The Anisfield-Wolf Book Awards recognize works that make important contributions to our understanding of racism and cultural diversity. The awards, now in their 80th year, are presented by the Cleveland Foundation. Winners each receive a $10,000 prize.
The prize jury is headed by Henry Louis Gates Jr., the Alphonse Fletcher University Professor and director of the Hutchins Center for African and African American Research at Harvard University. This year’s Anisfield-Wolf awards will be presented at the Ohio Theatre in Cleveland on September 10.
Marlon James, an associate professor of English at Macalester College in St. Paul, Minnesota, will be awarded the Anisfield-Wolf Book Award in the fiction category. He is being honored for his novel A Brief History of Seven Killings (Riverhead Press, 2014). The book relates an account of an attempted assassination of music legend Bob Marley. The book is James’ third novel.
James has been on the faculty at Macalester College since 2007. A native of Jamaica, James is a graduate of the University of the West Indies. He holds a master of fine arts degree in creative writing from Wilkes University in Wilkes-Barre, Pennsylvania.

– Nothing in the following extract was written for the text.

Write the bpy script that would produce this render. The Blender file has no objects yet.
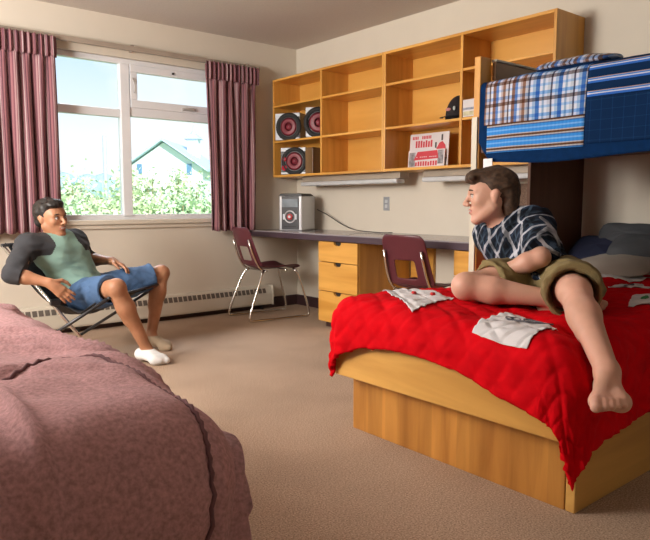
import bpy, math, random
import numpy as np
from mathutils import Vector, Matrix
R = math.radians
random.seed(7)
sc = bpy.context.scene
col = sc.collection

# ---------------------------------------------------------------- camera, world, lights, exposure
cam_d = bpy.data.cameras.new('camera'); cam = bpy.data.objects.new('camera', cam_d); col.objects.link(cam)
cam_d.sensor_width = 36; cam_d.lens = 36*647/650; cam_d.clip_start = 0.05; cam_d.clip_end = 600
cam.location = (-3.90, -5.14, 1.0)
cam.rotation_euler = (R(90)-math.atan(66/647), 0, -R(39.65))
sc.camera = cam
vs = sc.view_settings
vs.view_transform = 'Standard'; vs.look = 'None'; vs.gamma = 1; vs.exposure = 0.32; vs.use_curve_mapping = False

w = bpy.data.worlds.new('sky'); sc.world = w; w.use_nodes = True
nt = w.node_tree; nt.nodes.clear()
o = nt.nodes.new('ShaderNodeOutputWorld'); bg = nt.nodes.new('ShaderNodeBackground')
tc = nt.nodes.new('ShaderNodeTexCoord'); sp = nt.nodes.new('ShaderNodeSeparateXYZ')
rp = nt.nodes.new('ShaderNodeValToRGB')
rp.color_ramp.elements[0].position = 0.0; rp.color_ramp.elements[0].color = (0.88, 0.95, 1.0, 1)
rp.color_ramp.elements[1].position = 0.55; rp.color_ramp.elements[1].color = (0.33, 0.58, 0.95, 1)
e = rp.color_ramp.elements.new(0.10); e.color = (0.86, 0.94, 1.0, 1)
e = rp.color_ramp.elements.new(0.22); e.color = (0.55, 0.77, 0.97, 1)
ns = nt.nodes.new('ShaderNodeTexNoise'); ns.inputs['Scale'].default_value = 3.0; ns.inputs['Detail'].default_value = 5
cr = nt.nodes.new('ShaderNodeValToRGB'); cr.color_ramp.elements[0].position = .52; cr.color_ramp.elements[1].position = .72
mx = nt.nodes.new('ShaderNodeMixRGB'); mx.inputs[2].default_value = (1, 1, 1, 1)
nt.links.new(tc.outputs['Generated'], sp.inputs[0]); nt.links.new(sp.outputs[2], rp.inputs[0])
nt.links.new(tc.outputs['Generated'], ns.inputs['Vector']); nt.links.new(ns.outputs[0], cr.inputs[0])
nt.links.new(cr.outputs[0], mx.inputs[0]); nt.links.new(rp.outputs[0], mx.inputs[1])
nt.links.new(mx.outputs[0], bg.inputs[0]); nt.links.new(bg.outputs[0], o.inputs[0])
bg.inputs[1].default_value = .95

def lamp(name, kind, loc, aim, energy, color=(1, 1, 1), size=1, size_y=None, **kw):
    d = bpy.data.lights.new(name, kind); d.energy = energy; d.color = color
    if kind == 'AREA':
        d.shape = 'RECTANGLE'; d.size = size; d.size_y = size_y or size
    if kind == 'SUN': d.angle = R(0.6)
    ob = bpy.data.objects.new(name, d); col.objects.link(ob); ob.location = loc
    ob.rotation_euler = (Vector(aim)-Vector(loc)).to_track_quat('-Z', 'Y').to_euler()
    return ob
lamp('sun', 'SUN', (-6, -20, 20), (0, 10, 0), 5.0, (1, .96, .9))
pt = lamp('window_portal', 'AREA', (-1.65, .02, 1.5), (-1.65, -1, 1.5), 1, size=1.6, size_y=1.3)
try: pt.data.cycles.is_portal = True
except Exception: pass
# the photographer's big soft lamp by the left wall, out of the frame, then added fill lamps
lamp('soft_lamp', 'AREA', (-4.9, -1.75, 1.8), (-1.0, -2.2, 1.0), 88, (1, .95, .88), 1.5, 1.2)
lamp('overhead_fill', 'AREA', (-3.0, -5.3, 2.44), (-3.0, -5.2, 0), 1.0, (1, .90, .78), .9, .9)  # added weak overhead fill, no ceiling fixture behind it
lamp('upward_fill', 'AREA', (-4.7, -2.0, 1.6), (-3.0, -1.4, 2.6), 55, (1, .94, .86), .6, .6)  # added lamp aimed upward to brighten the ceiling and bounce into the room

lamp('window_fill', 'AREA', (-1.6, 1.9, 3.05), (-2.6, -2.2, .4), 130, (.88, .95, 1), 2.4, 1.0)  # added area lamp, unseen above the window head, strengthens the daylight coming in

# ---------------------------------------------------------------- helpers
MATS = {}
def node_mat(name):
    m = bpy.data.materials.new(name); m.use_nodes = True
    return m, m.node_tree, m.node_tree.nodes['Principled BSDF']
def vecmap(t, scale, coord='Object', rot=(0, 0, 0)):
    tcn = t.nodes.new('ShaderNodeTexCoord'); mp = t.nodes.new('ShaderNodeMapping')
    mp.inputs['Scale'].default_value = scale; mp.inputs['Rotation'].default_value = rot
    t.links.new(tcn.outputs[coord], mp.inputs[0]); return mp.outputs[0]
def mat(name, color, rough=.6, metal=0, var=.08, vscale=6, bump=0, bscale=60, coat=0, sheen=0, stretch=(1, 1, 1), spec=.5, sss=0):
    if name in MATS: return MATS[name]
    m, t, b = node_mat(name)
    v = vecmap(t, stretch)
    n = t.nodes.new('ShaderNodeTexNoise'); n.inputs['Scale'].default_value = vscale; n.inputs['Detail'].default_value = 4
    t.links.new(v, n.inputs['Vector'])
    r = t.nodes.new('ShaderNodeValToRGB')
    r.color_ramp.elements[0].position = .3; r.color_ramp.elements[1].position = .7
    r.color_ramp.elements[0].color = (*[max(0, c*(1-var)) for c in color], 1)
    r.color_ramp.elements[1].color = (*[min(1, c*(1+var)) for c in color], 1)
    t.links.new(n.outputs[0], r.inputs[0]); t.links.new(r.outputs[0], b.inputs['Base Color'])
    b.inputs['Roughness'].default_value = rough; b.inputs['Metallic'].default_value = metal
    b.inputs['Coat Weight'].default_value = coat; b.inputs['Sheen Weight'].default_value = sheen
    b.inputs['Specular IOR Level'].default_value = spec
    if sss:
        b.inputs['Subsurface Weight'].default_value = sss; b.inputs['Subsurface Radius'].default_value = (1, .35, .2); b.inputs['Subsurface Scale'].default_value = .01
    if bump:
        n2 = t.nodes.new('ShaderNodeTexNoise'); n2.inputs['Scale'].default_value = bscale; n2.inputs['Detail'].default_value = 3
        t.links.new(v, n2.inputs['Vector'])
        bp = t.nodes.new('ShaderNodeBump'); bp.inputs['Strength'].default_value = bump; bp.inputs['Distance'].default_value = .01
        t.links.new(n2.outputs[0], bp.inputs['Height']); t.links.new(bp.outputs[0], b.inputs['Normal'])
    MATS[name] = m; return m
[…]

Jericho Brown is an assistant professor of English at Emory University in Atlanta. He will be awarded the Anisfield-Wolf Book Award in the poetry category for his collection The New Testament (Copper Canyon Press, 2015).
A native of Shreveport, Louisiana, Dr. Brown is a magna cum laude graduate of Dillard University in New Orleans. He holds a master of fine arts degree in creative writing from the University of New Orleans and a Ph.D. in literature and creative writing from the University of Houston.